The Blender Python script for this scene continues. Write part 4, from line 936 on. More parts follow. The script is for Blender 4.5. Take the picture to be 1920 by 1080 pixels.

::::

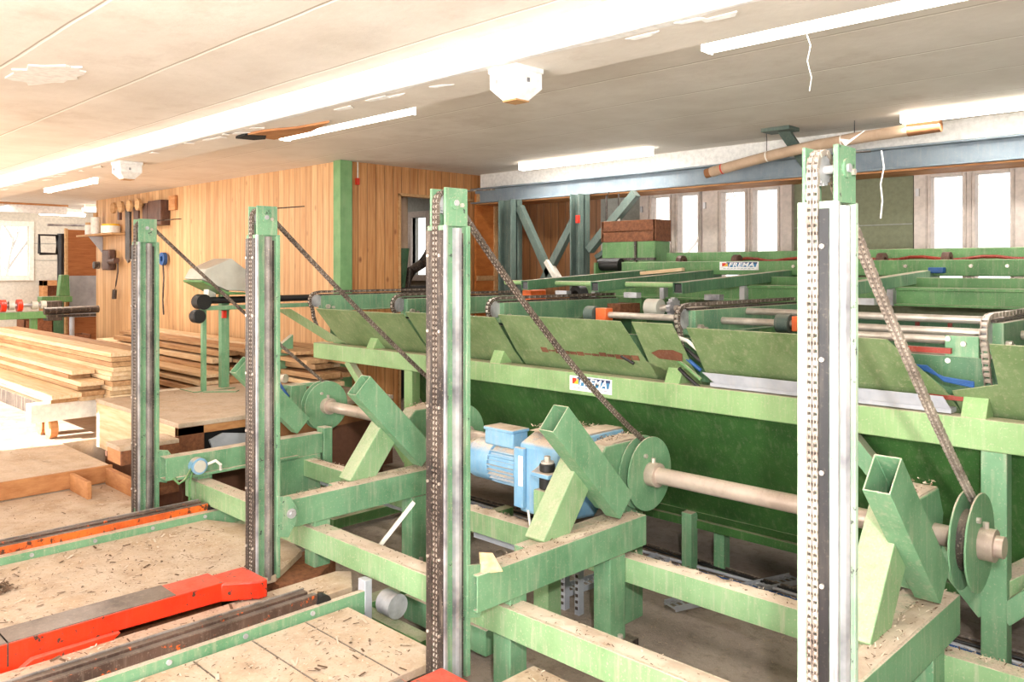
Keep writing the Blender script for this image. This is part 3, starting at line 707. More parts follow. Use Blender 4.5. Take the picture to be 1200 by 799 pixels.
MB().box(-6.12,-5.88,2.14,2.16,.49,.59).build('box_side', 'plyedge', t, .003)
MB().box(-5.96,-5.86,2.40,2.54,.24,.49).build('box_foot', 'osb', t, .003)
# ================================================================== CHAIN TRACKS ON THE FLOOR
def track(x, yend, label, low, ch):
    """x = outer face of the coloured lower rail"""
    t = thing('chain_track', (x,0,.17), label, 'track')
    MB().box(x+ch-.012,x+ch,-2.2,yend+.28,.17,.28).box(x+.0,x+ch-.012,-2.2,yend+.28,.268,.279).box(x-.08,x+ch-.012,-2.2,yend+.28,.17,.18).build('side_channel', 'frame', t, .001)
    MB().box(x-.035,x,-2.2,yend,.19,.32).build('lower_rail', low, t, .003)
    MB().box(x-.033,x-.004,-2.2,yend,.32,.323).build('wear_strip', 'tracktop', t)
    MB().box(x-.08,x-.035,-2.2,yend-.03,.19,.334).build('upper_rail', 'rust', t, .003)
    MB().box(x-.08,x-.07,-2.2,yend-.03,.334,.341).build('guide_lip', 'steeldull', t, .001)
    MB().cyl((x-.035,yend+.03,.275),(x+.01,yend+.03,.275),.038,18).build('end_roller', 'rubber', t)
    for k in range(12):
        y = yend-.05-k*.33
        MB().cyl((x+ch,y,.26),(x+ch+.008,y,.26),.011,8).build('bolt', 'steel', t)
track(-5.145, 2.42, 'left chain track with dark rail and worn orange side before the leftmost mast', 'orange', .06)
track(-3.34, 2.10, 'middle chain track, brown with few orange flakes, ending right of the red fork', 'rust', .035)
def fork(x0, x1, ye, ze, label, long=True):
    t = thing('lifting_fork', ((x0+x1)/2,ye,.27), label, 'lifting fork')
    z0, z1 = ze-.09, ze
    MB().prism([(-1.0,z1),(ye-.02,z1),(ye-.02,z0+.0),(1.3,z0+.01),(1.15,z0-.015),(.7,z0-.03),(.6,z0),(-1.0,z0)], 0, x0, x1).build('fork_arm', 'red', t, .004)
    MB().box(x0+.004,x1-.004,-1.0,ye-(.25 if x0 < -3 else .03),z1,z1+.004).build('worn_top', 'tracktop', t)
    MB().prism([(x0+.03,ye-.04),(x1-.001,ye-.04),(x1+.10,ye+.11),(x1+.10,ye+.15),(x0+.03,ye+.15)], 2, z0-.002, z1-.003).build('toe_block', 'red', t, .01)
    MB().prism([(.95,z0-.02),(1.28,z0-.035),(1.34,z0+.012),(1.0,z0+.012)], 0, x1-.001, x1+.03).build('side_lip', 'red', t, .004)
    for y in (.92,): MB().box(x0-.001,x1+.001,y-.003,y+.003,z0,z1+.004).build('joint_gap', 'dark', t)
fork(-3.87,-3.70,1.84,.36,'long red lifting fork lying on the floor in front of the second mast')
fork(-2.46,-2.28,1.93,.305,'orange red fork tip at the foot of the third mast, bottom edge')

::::

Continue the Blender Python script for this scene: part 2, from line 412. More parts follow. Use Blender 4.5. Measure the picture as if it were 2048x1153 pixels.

::::

• OBJECTIVE: Look through the entries above for the word "Blender". Copy every line where it shows up.

• THE SOLUTION:
The Blender Python script for this scene continues. Write part 4, from line 936 on. More parts follow. The script is for Blender 4.5. Take the picture to be 1920 by 1080 pixels.
Keep writing the Blender script for this image. This is part 3, starting at line 707. More parts follow. Use Blender 4.5. Take the picture to be 1200 by 799 pixels.
Continue the Blender Python script for this scene: part 2, from line 412. More parts follow. Use Blender 4.5. Measure the picture as if it were 2048x1153 pixels.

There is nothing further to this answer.